Banks across Romania recorded a consolidated net profit of RON 11.6 billion about €2.3 billion in the first nine months of 2025 — almost the same as the same period last year, with a slight dip of 0.6%. The third quarter alone produced RON 6.2 billion (≈ €828 million), down only 0.3% year-on-year.
At the same time, total banking assets rose to RON 907 billion (≈ €179 billion), up roughly 7.9% over the previous year. The loan book expanded too, with outstanding loans reaching RON 444 billion (≈ €87.5 billion), marking a 7.5% increase.
Profitability Ratios Slip But Remain Solid
While profitability remained relatively stable, some key ratios eased compared to last year’s record levels.
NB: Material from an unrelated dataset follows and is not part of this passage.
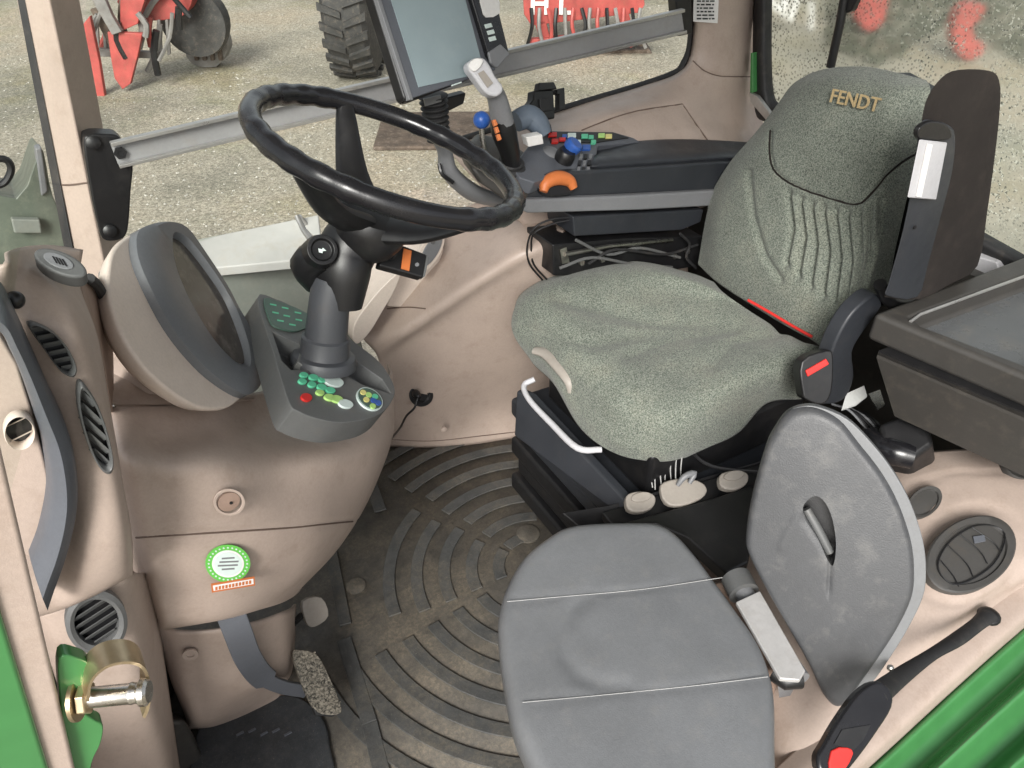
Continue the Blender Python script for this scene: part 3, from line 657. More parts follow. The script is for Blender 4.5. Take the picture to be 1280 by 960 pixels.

Return on Equity (ROE) declined from 20.2% in Jan Sept 2024 to 18.4% in 2025. Return on Assets (ROA) also dipped slightly, landing at 1.73%.

Though lower than peaks in 2023–2024, these numbers still reflect a robust banking sector particularly given rising costs and creeping non-performing loans (NPLs).
Non-Performing Loans Creep Up as Economic Pressure Mounts
The NPL ratio, a key indicator of banking health, inched up to 2.9% by end-September 2025, from 2.8% in June, after previously hitting a decade-low of 2.5%.
While still comparatively low, this uptick suggests that some borrowers are beginning to struggle — a warning sign that banks will likely watch closely heading into 2026.
What’s Driving the Growth: Loans, Refinancing and Resilient Deman
Part of the banks’ resilience comes from increased lending: roughly RON 200 billion in new loans were issued over the 12 months to September 2025. However, much of this was refinancing so despite high volume, net loan growth rose by only RON 31 billion.
Particularly strong was growth in retail lending, as households refinanced mortgages and consumer debt, likely benefiting from competitive interest rates earlier in the year. Meanwhile, business and corporate loans remained steady, sustaining banks’ operations.
What This Means for Romania’s Economy and Banking Sector
The fact that banks maintained profits near 2024 levels even as profitability margins shrank and NPLs rose shows a banking sector still largely healthy, but not immune to economic headwinds. Asset growth and increased lending point to continuing credit demand, which could support consumer spending and business expansion.